Get an honest assessment of your most current CV.

When it comes to your curriculum vitae, it’s really a case of different strokes for different folks. Some industries only want to see a brief one page summary, whilst others want to see your experience in detail.

By seeing an industry-specific recruiter, you will be given insights to the latest trends and expectations when it comes to the application process. And don’t be offended if you have some tweaking to do: constructive criticism is crucial to growth!

Find out if they can proactively market you to their trusted contacts.

We’ve all been there: walking on clouds after an amazing meeting with a well-connected recruiter. But as the days and weeks go by without a call, the deflation sets in as you realise they were full of hot air.

In your meeting, find out their strategy: who are their relevant connections? And when can you expect a successful connection? Work towards quantifying a result, and you won’t be left with big promises and little action.

Assess if they can open doors where you can’t.

Getting your foot in the door is step one to finding a role in your chosen industry. Australia is notorious for its ‘closed’ attitude, particularly in the creative industries where internal promotion or personal referrals reign supreme.

Try and ascertain if your chosen recruiter has sufficient reach to get YOUR foot in the door. Who are their contacts? Do they know any of the people who you aspire to work with? Be prepared with a list of names and companies you wish to work with, and see what they say.

Will they be able to offer impartial advice?

It is crucial to find a recruiter who can remain evenhanded and unbiased in their management of your employment opportunities. Young or old, well-experienced or new to the market, your recruiter should treat your job seeking journey with equal importance as all others.

Push for an assessment of the market.

Optimise your time with the recruiter by getting the one thing you need the most: an honest assessment of your desired industry, and the employment market that sits within it. Are there many roles available? What are the major trends moving through the roles available? Should you be waiting a few months before you resign from your current role?

These are all questions that will help to shape your employment journey: job markets can surge forward with new roles, just as quickly as they can shrink back with job cuts.
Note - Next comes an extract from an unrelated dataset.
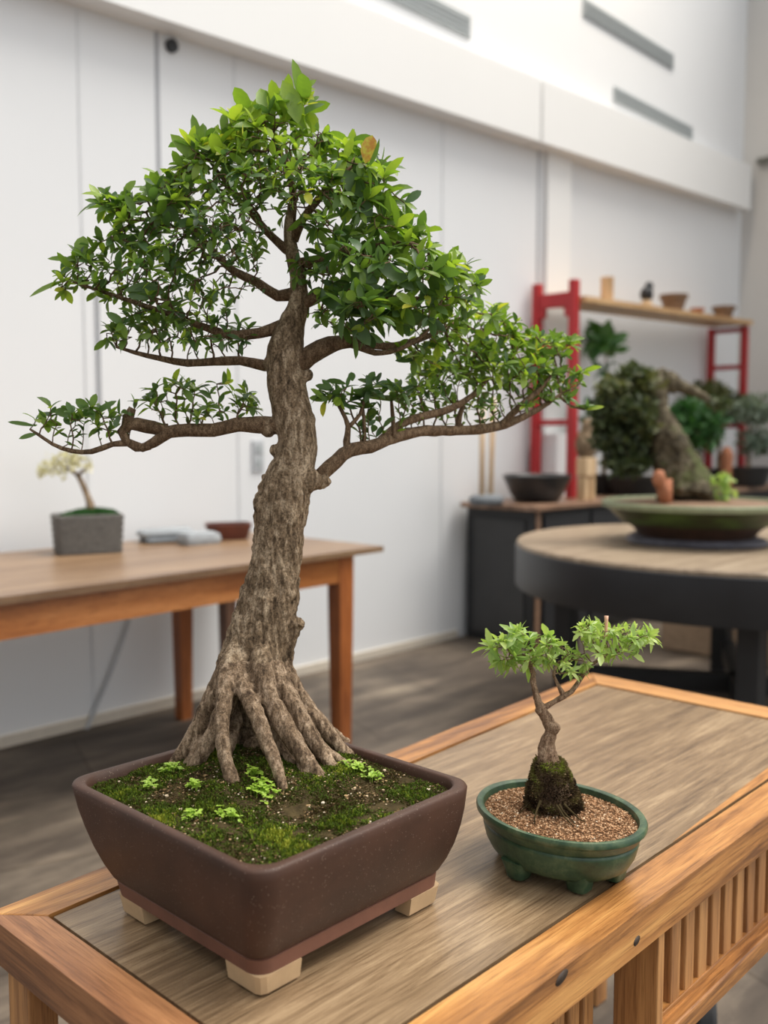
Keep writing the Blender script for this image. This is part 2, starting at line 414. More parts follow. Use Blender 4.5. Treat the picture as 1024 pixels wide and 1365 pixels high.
# ---------------------------------------------------------------- growing twigs towards the foliage
def grow(limb, lrad, attr, step, kill, infl=1.0, iters=60, rmin=.0006, jitter=.12, up=.0, expo=2.35, locked=0):
    nodes = [np.array(p) for p in limb]; par = [-1] + list(range(len(limb) - 1))
    N = len(limb); A = np.array(attr); alive = np.ones(len(A), bool); tries = {}
    first = min(locked, N - 1)
    for it in range(iters):
        if not alive.any(): break
        P = np.array(nodes); S = P[first:]
        idx = np.where(alive)[0]
        D = np.linalg.norm(A[idx][:, None, :] - S[None], axis=2); near = D.argmin(1) + first; dm = D.min(1)
        acc = {}
        for q, nn, dd in zip(idx, near, dm):
            if dd < kill: alive[q] = False; continue
            if dd > infl: continue
            acc.setdefault(nn, []).append((A[q] - P[nn]) / dd)
        if not acc: break
        grew = False
        for nn, ds in acc.items():
            d = np.mean(ds, axis=0)
            if np.linalg.norm(d) < .15: d = ds[0]
            d = d / np.linalg.norm(d) + rng.normal(size=3) * jitter + np.array([0, 0, up]); d /= np.linalg.norm(d)
            new = P[nn] + d * step
            if tries.get(nn, 0) > 3: continue
            tries[nn] = tries.get(nn, 0) + 1
            if np.min(np.linalg.norm(np.array(nodes) - new, axis=1)) < step * .35: continue
            nodes.append(new); par.append(nn); grew = True
        if not grew: break
    n = len(nodes); kids = [[] for _ in range(n)]
    for i in range(n):
        if par[i] >= 0: kids[par[i]].append(i)
    r = [0.0] * n
    for i in range(n - 1, -1, -1):
        s = sum(r[k] ** expo for k in kids[i] if k >= N)
        r[i] = max(rmin, s ** (1 / expo)) if s > 0 else rmin
    for i in range(N): r[i] = lrad[i]
    for i in range(N, n): r[i] = min(r[i], r[par[i]] * .92 + .00005) if par[i] >= 0 else r[i]
    return nodes, par, kids, r, N

def twig_mesh(mb, g, nseg=5, main_n=10, wob=.1, skip_main=False):
    nodes, par, kids, r, N = g
    if not skip_main: mb.tube(nodes[:N], r[:N], main_n, wob)
    starts = []
    for i in range(len(nodes)):
        for k in kids[i]:
            if k >= N and (i < N or k != max([q for q in kids[i] if q >= N], key=lambda q: r[q])): starts.append((i, k))
    for i, k in starts:
        ch = [nodes[i], nodes[k]]; rr = [min(r[i], r[k] * 1.15), r[k]]; c = k
        while True:
            nx = [q for q in kids[c] if q >= N]
            if not nx: break
            c = max(nx, key=lambda q: r[q]); ch.append(nodes[c]); rr.append(r[c])
        mb.tube(ch, rr, nseg if rr[1] > .0012 else max(3, nseg - 1), .05)

def dress(mb, g, sizes, centre=None, count=(4, 7), ratio=.42, side_p=.35, age=(.2, .6), upbias=.35, seg=4, petiole=.12, side_scale=.7, tip_age=.12, twr=.0022):
    """leaf rosettes at the ends of twigs and single leaves along them; sizes(p) gives the leaf length there"""
    nodes, par, kids, r, N = g
    for i in range(N, len(nodes)):
        p = nodes[i]; d = p - nodes[par[i]]; d = d / (np.linalg.norm(d) + 1e-9)
        L0, ag = sizes(p)
        if not kids[i]:
            ax = d + np.array([0, 0, upbias]); ax /= np.linalg.norm(ax)
            a = np.cross(ax, [0.3, 0.2, 1]); a /= np.linalg.norm(a); b = np.cross(ax, a)
            n = random.randint(*count); ph = random.random() * 6
            for k in range(n):
                an = ph + k * 2.4; t = k / max(1, n - 1)
                open_ = .45 + .75 * (1 - t) + random.uniform(-.15, .2)
                dd = ax * math.cos(open_) + (a * math.cos(an) + b * math.sin(an)) * math.sin(open_)
                L = L0 * random.uniform(.62, 1.12) * (1 - .3 * t)
                upv = ax * .8 + np.array([0, 0, .9]) + rng.normal(size=3) * .35
                mb.leaf(p - d * .003 * t, dd, upv, L, L * ratio * random.uniform(.85, 1.15), random.uniform(.05, .45), min(.93, max(.02, ag + random.gauss(0, .15) + t * tip_age + .22 * mn.noise(Vector(p * 18)))), seg)
        elif r[i] < twr and random.random() < side_p:
            for q in range(random.choice((1, 1, 2))):
                v = rng.normal(size=3); v -= d * (v @ d); v /= (np.linalg.norm(v) + 1e-9)
                dd = d * .5 + v * .9 + np.array([0, 0, .25])
                L = L0 * side_scale * random.uniform(.5, 1.0)
                mb.leaf(p, dd, np.array([0, 0, 1.0]) + rng.normal(size=3) * .5, L, L * ratio * random.uniform(.85, 1.15), random.uniform(.0, .4), min(.9, max(.02, ag + random.uniform(-.2, .12))), seg)

def ell(blobs, D):
    """points inside ellipsoids given by pixel centre, pixel radii, depth offset and depth radius"""
    out = []; sz = []
    for (cx, cy, rx, ry, dd, rd, n, L, ag) in blobs:
        for _ in range(n):
            while True:
                q = rng.uniform(-1, 1, 3)
                if q @ q <= 1: break
            q = q * (q @ q) ** -.12 if q @ q > .01 else q
            out.append(od(cx + q[0] * rx, cy + q[1] * ry, D + dd + q[2] * rd)); sz.append((L, ag))
    A = np.array(out)
    def size(p):
        k = np.linalg.norm(A - p, axis=1).argmin(); return sz[k]
    return out, size

# ================================================================= SETTING
WY = 3.55; EX = 8.35
o = MB(); o.box(-6, 14, -8, 6, -.1, 0); struct(o.build('floor', M['floor']))
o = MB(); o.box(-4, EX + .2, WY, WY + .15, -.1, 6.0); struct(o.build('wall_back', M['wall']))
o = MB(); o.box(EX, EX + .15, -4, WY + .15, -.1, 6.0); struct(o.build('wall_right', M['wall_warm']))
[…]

Be careful before leaping in.

Ask for an assessment of your transferable skills.

Whether your current role is highly specific, or placed broadly across several responsibilities, there will always be a solid set of transferable skills to market in your CV. Use your time with the recruiter to pinpoint what these are. They will be the best person to spot the skills that will make you a more employable option.

Get a realistic picture of who you are, and how you place in your industry.

As mentioned above: constructive criticism is crucial to growth! If you feel like you have been knocking on the door of your dream job without an answer for too long, then maybe it’s time to change your approach. A good recruiter will be able to tell your honestly what your chances are, and how to improve them. Be open to change, be open to their suggestions, and most of all: leave your ego at the door!